=== Task statement ===
Could the lines from the start of the data through the line with "S = bpy.context.scene; C = S.collection" be set down exactly, with no pictures among them?

══ Given records

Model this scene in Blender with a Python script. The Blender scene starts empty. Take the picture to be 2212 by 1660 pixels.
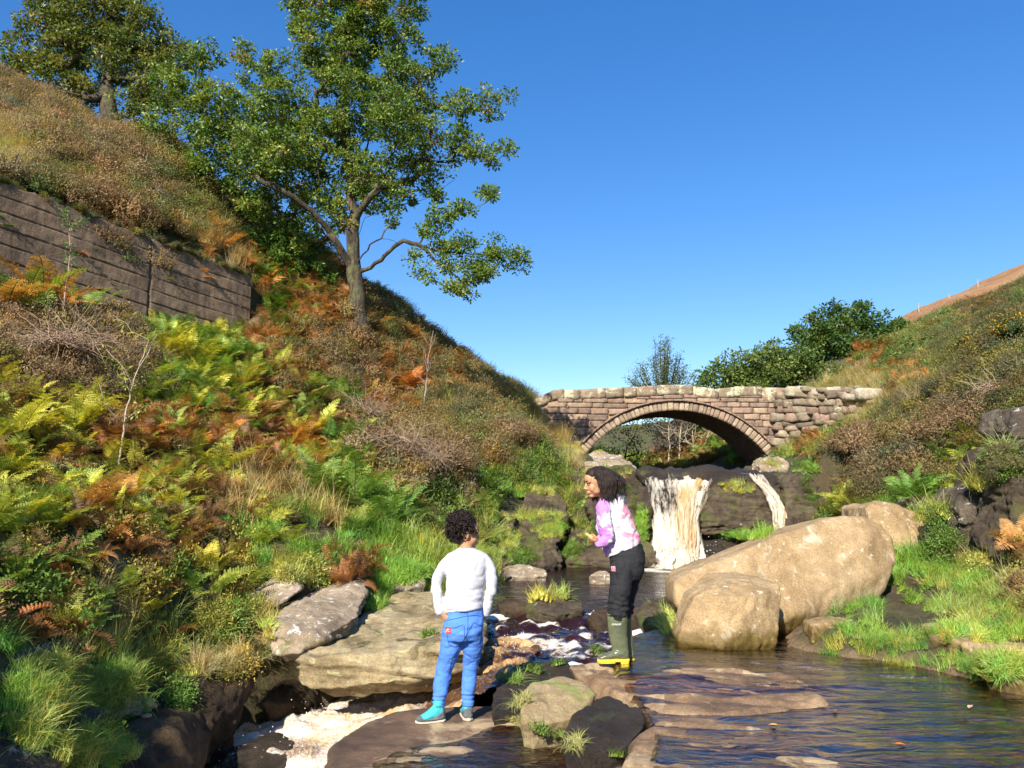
import bpy, bmesh, math, random
import numpy as np
from mathutils import Vector, Matrix
R = math.radians
random.seed(7); rng = np.random.default_rng(7)
S = bpy.context.scene; C = S.collection

# ---------------- camera, sky, sun, exposure ----------------
PITCH = R(7.28); CAMZ = 1.6
cam_d = bpy.data.cameras.new("camera"); cam = bpy.data.objects.new("camera", cam_d); C.objects.link(cam)
cam_d.sensor_width = 36; cam_d.lens = 28.27; cam_d.clip_end = 2000; cam_d.clip_start = .05
cam.location = (0, 0, CAMZ); cam.rotation_euler = (R(90) + PITCH, 0, 0)
S.camera = cam
SUN_H = Vector((-0.36, -0.933)).normalized(); SUN_EL = R(35)
S.world = bpy.data.worlds.new("World"); S.world.use_nodes = True
nt = S.world.node_tree; bg = nt.nodes["Background"]
sky = nt.nodes.new("ShaderNodeTexSky"); sky.sky_type = 'NISHITA'; sky.sun_disc = False
sky.sun_elevation = SUN_EL; sky.sun_rotation = math.atan2(SUN_H.x, SUN_H.y)
sky.air_density = 1.0; sky.dust_density = 0.15; sky.ozone_density = 3.0; sky.altitude = 300
hs = nt.nodes.new("ShaderNodeHueSaturation"); hs.inputs["Saturation"].default_value = 1.47; hs.inputs['Hue'].default_value = .511
gm = nt.nodes.new('ShaderNodeGamma'); gm.inputs[1].default_value = .80; nt.links.new(sky.outputs[0], gm.inputs[0]); nt.links.new(gm.outputs[0], hs.inputs['Color']); nt.links.new(hs.outputs[0], bg.inputs[0])
bg.inputs[1].default_value = 0.146
sd = bpy.data.lights.new("sun", 'SUN'); sun = bpy.data.objects.new("sun", sd); C.objects.link(sun)
sd.energy = 5.0; sd.angle = R(.53); sd.color = (1, .93, .82)
ts = Vector((SUN_H.x * math.cos(SUN_EL), SUN_H.y * math.cos(SUN_EL), math.sin(SUN_EL)))
sun.rotation_euler = ts.to_track_quat('Z', 'Y').to_euler(); sun.location = ts * 50
S.view_settings.view_transform = 'Standard'; S.view_settings.look = 'None'
S.view_settings.exposure = 0.88; S.view_settings.gamma = 1
S.cycles.max_bounces = 6; S.cycles.transparent_max_bounces = 12; S.cycles.caustics_reflective = False; S.cycles.caustics_refractive = False

# ---------------- photo coordinates (2212 x 1660) to places ----------------
FV = 28.27 / 36 * 2212
cp, sp = math.cos(PITCH), math.sin(PITCH)
def P(vx, vy, D):
    u = (vx - 1106) / FV; v = (830 - vy) / FV
    dy = cp - v * sp; dz = sp + v * cp
    t = D / dy
    return np.array([u * t, D, CAMZ + dz * t])
def G(vx, vy, z):
    u = (vx - 1106) / FV; v = (830 - vy) / FV
    dy = cp - v * sp; dz = sp + v * cp
    t = (z - CAMZ) / dz
    return np.array([u * t, dy * t, z])
def toV(x, y, z):
    zc = y * cp + (z - CAMZ) * sp; yc = -y * sp + (z - CAMZ) * cp
    zc = np.maximum(zc, .1)
    return 1106 + x / zc * FV, 830 - yc / zc * FV

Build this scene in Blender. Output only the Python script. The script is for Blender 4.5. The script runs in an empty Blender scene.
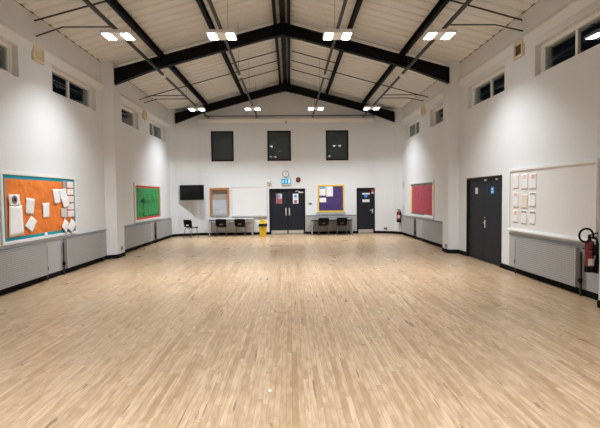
import bpy, bmesh, math, random
from mathutils import Vector, Matrix, noise
random.seed(7)
S = bpy.context.scene
COL = S.collection
PI = math.pi
# ------------------------------------------------------------------ room dimensions (metres)
XL, XR, YB, YR = -4.82, 4.57, 18.13, -1.08
XC = (XL + XR) / 2
PL, PR = -4.586, 4.30                  # inner faces of the wall piers
YN, YF, YQ = 11.59, 17.66, 5.46        # portal frames
EAVE, SLOPE = 5.11, 0.27
RIDGE = EAVE + SLOPE * (XR - XL) / 2
def deck_z(x): return RIDGE - SLOPE * abs(x - XC)

# ------------------------------------------------------------------ materials
class N:
    """tiny node-tree helper"""
    def __init__(s, name):
        s.m = bpy.data.materials.new(name); s.m.use_nodes = True
        s.t = s.m.node_tree; s.b = s.t.nodes['Principled BSDF']; s.out = s.t.nodes['Material Output']
    def n(s, typ, **kw):
        x = s.t.nodes.new(typ)
        for k, v in kw.items():
            if k.startswith('i_'): x.inputs[k[2:]].default_value = v
            else: setattr(x, k, v)
        return x
    def l(s, a, b): s.t.links.new(a, b)
    def coord(s):
        return s.n('ShaderNodeTexCoord').outputs['Object']
    def math(s, op, a, b=None, c=None):
        x = s.n('ShaderNodeMath', operation=op)
        for i, v in enumerate((a, b, c)):
            if v is None: continue
            if isinstance(v, (int, float)): x.inputs[i].default_value = v
            else: s.l(v, x.inputs[i])
        return x.outputs[0]
    def mix(s, f, a, b):
        x = s.n('ShaderNodeMix', data_type='RGBA')
        if isinstance(f, (int, float)): x.inputs[0].default_value = f
        else: s.l(f, x.inputs[0])
        for i, v in ((6, a), (7, b)):
            if isinstance(v, tuple): x.inputs[i].default_value = (*v, 1)
            else: s.l(v, x.inputs[i])
        return x.outputs[2]
    def noise(s, scale, vec, detail=3):
        x = s.n('ShaderNodeTexNoise'); x.inputs['Scale'].default_value = scale; x.inputs['Detail'].default_value = detail
        s.l(vec, x.inputs['Vector']); return x.outputs['Fac']
    def bump(s, h, strength, dist=0.01):
        x = s.n('ShaderNodeBump'); x.inputs['Strength'].default_value = strength; x.inputs['Distance'].default_value = dist
        s.l(h, x.inputs['Height']); s.l(x.outputs[0], s.b.inputs['Normal'])

def lin(r, g, b):
    f = lambda c: (c / 255 / 12.92) if c / 255 <= .04045 else ((c / 255 + .055) / 1.055) ** 2.4
    return (f(r), f(g), f(b))
def sc(c, k): return tuple(min(1, x * k) for x in c)
MATS = {}
def mat(name, col, rough=.5, metal=0., var=.05, scale=6., bump=0., spec=None):
    if name in MATS: return MATS[name]
    g = N(name); v = g.coord(); f = g.noise(scale, v)
    g.l(g.mix(f, sc(col, 1 - var), sc(col, 1 + var)), g.b.inputs['Base Color'])
    g.b.inputs['Roughness'].default_value = rough; g.b.inputs['Metallic'].default_value = metal
    if spec is not None: g.b.inputs['Specular IOR Level'].default_value = spec
    if bump: g.bump(g.noise(scale * 12, v), bump)
    MATS[name] = g.m; return g.m

white_wall = mat('painted_wall', (.69, .69, .69), .65, var=.012, scale=1.2, bump=.06)
deck_m = mat('cream_roof_sheet', (.73, .715, .67), .55, var=.03, scale=.7)
black_steel = mat('black_painted_steel', (.004, .0048, .0072), .55, var=.15, spec=.15)
trunk_m = mat('grey_trunking', (.038, .041, .045), .5, var=.08, spec=.3)
skirt_m = mat('black_skirting', (.005, .005, .006), .7, var=.1, spec=.1)
door_m = mat('charcoal_door_paint', (.0125, .015, .021), .5, var=.08, spec=.25)
dframe_m = mat('black_door_frame', (.005, .005, .006), .5, var=.08, spec=.25)
steel_m = mat('brushed_steel', (.74, .73, .72), .35, .35, var=.05, scale=20)
kick_m = mat('satin_kick_plate', (.66, .64, .61), .38, .8, var=.04, scale=14)
upvc = mat('white_window_frame', (.80, .77, .72), .35, var=.02)
brown_frame = mat('dark_brown_frame', (.009, .005, .0045), .5, var=.12, spec=.2)
trim_white = mat('white_trim', (.74, .725, .70), .45, var=.02)
casing_m = mat('grey_wall_casing', (.38, .375, .37), .5, var=.03)
rail_m = mat('grey_casing_rail', (.25, .248, .245), .4, var=.05)
blackplastic = mat('black_plastic', (.0035, .0035, .0042), .6, var=.12, spec=.15)
tvscreen = mat('tv_screen', (.003, .003, .0035), .3, var=.05, spec=.3)
table_m = mat('grey_laminate', (.55, .54, .53), .35, var=.03)
table_edge = mat('dark_table_edge', (.05, .045, .045), .45, var=.08)
legsteel = mat('grey_tube_steel', (.34, .335, .33), .4, var=.05)
yellow = mat('yellow_bin_plastic', (.72, .46, .008), .38, var=.05)
oak = mat('orange_oak', (.42, .17, .045), .45, var=.22, scale=9)
paperw = mat('white_paper', (.78, .78, .78), .7, var=.02)
board_white = mat('whiteboard_surface', (.70, .685, .672), .28, var=.01)
cork_cream = mat('cream_board', (.70, .675, .65), .6, var=.02, scale=3)
teal = mat('teal_border_paper', (.0, .27, .34), .6, var=.12, scale=12)
redborder = mat('red_border_paper', (.62, .045, .03), .6, var=.1, scale=10)
greenborder = mat('dark_green_border_paper', (.01, .15, .085), .6, var=.15, scale=10)
yellowborder = mat('yellow_border_paper', (.82, .53, .03), .6, var=.08, scale=10)
vent_m = mat('cream_vent', (.66, .55, .38), .5, var=.08)
grill_m = mat('brown_grille', (.16, .09, .06), .6, var=.15)
red_ext = mat('extinguisher_red', (.15, .009, .009), .4, var=.06)
conduit_m = mat('black_conduit', (.018, .018, .02), .4, var=.1)
socket_m = mat('steel_socket', (.30, .29, .28), .4, .5, var=.06)
beige_pl = mat('beige_plastic', (.60, .52, .42), .5, var=.04)
cream_pl = mat('white_plastic', (.78, .76, .73), .4, var=.02)

def crumpled(name, col, var=.10, scale=2.2, bump=.6):
    g = N(name); v = g.coord()
    f = g.noise(scale, v, 5)
    vor = g.n('ShaderNodeTexVoronoi', feature='DISTANCE_TO_EDGE'); vor.inputs['Scale'].default_value = 3.2; g.l(v, vor.inputs['Vector'])
    g.l(g.mix(f, sc(col, 1 - var), sc(col, 1 + var)), g.b.inputs['Base Color'])
    g.b.inputs['Roughness'].default_value = .6
    h = g.math('ADD', f, g.math('MULTIPLY', vor.outputs['Distance'], .7))
    g.bump(h, bump, .05); MATS[name] = g.m; return g.m
orange_p = crumpled('orange_backing_paper', (.74, .19, .024), .12, 2.2, .9)
green_p = crumpled('green_backing_cloth', (.020, .265, .065), .16, 2.6, .8)
crimson_p = crumpled('crimson_backing_paper', (.40, .045, .075), .10, 2.4, .5)
purple_p = crumpled('purple_backing_paper', (.055, .028, .135), .14, 2.6, .6)

def printed(name, base, ink, period=.035, fill=.45, margin=.25, spots=0):
    """paper with rows of printed text"""
    g = N(name); v = g.coord(); s = g.n('ShaderNodeSeparateXYZ'); g.l(v, s.inputs[0])
    row = g.math('FRACT', g.math('DIVIDE', s.outputs[2], period))
    on = g.math('LESS_THAN', row, fill)
    mp = g.n('ShaderNodeMapping'); mp.inputs['Scale'].default_value = (40, 40, 6); g.l(v, mp.inputs[0])
    words = g.math('GREATER_THAN', g.noise(1.0, mp.outputs[0], 1), .44)
    f = g.math('MULTIPLY', g.math('MULTIPLY', on, words), .24)
    g.l(g.mix(f, base, ink), g.b.inputs['Base Color']); g.b.inputs['Roughness'].default_value = .7
    MATS[name] = g.m; return g.m
print_grey = printed('printed_sheet', (.80, .79, .78), (.22, .22, .24))
print_faint = printed('faint_printed_sheet', (.84, .83, .82), (.5, .5, .52), .03)
print_dense = printed('dense_printed_sheet', (.60, .57, .54), (.30, .28, .27), .025, .6)
print_orange = printed('orange_printed_card', (.82, .76, .70), (.72, .20, .06), .045, .5)
print_white = printed('pale_handwritten_sheet', (.76, .735, .71), (.55, .50, .47), .05, .35)

def grid_mat():
    g = N('radiator_mesh_front'); v = g.coord(); s = g.n('ShaderNodeSeparateXYZ'); g.l(v, s.inputs[0])
    a = g.math('FRACT', g.math('DIVIDE', g.math('ADD', s.outputs[0], s.outputs[1]), .036))
    b = g.math('FRACT', g.math('DIVIDE', s.outputs[2], .036))
    tri = lambda f: g.math('ABSOLUTE', g.math('SUBTRACT', g.math('MULTIPLY', f, 2.), 1.))
    wire = g.math('POWER', g.math('MAXIMUM', tri(a), tri(b)), 1.6)
    g.l(g.mix(wire, (.20, .198, .195), (.40, .395, .39)), g.b.inputs['Base Color'])
    g.b.inputs['Roughness'].default_value = .45; g.bump(wire, .25, .003); return g.m
grid_m = grid_mat()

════

=== Right answer ===
Model this scene in Blender with a Python script. The Blender scene starts empty. Take the picture to be 2212 by 1660 pixels.
import bpy, bmesh, math, random
import numpy as np
from mathutils import Vector, Matrix
R = math.radians
random.seed(7); rng = np.random.default_rng(7)
S = bpy.context.scene; C = S.collection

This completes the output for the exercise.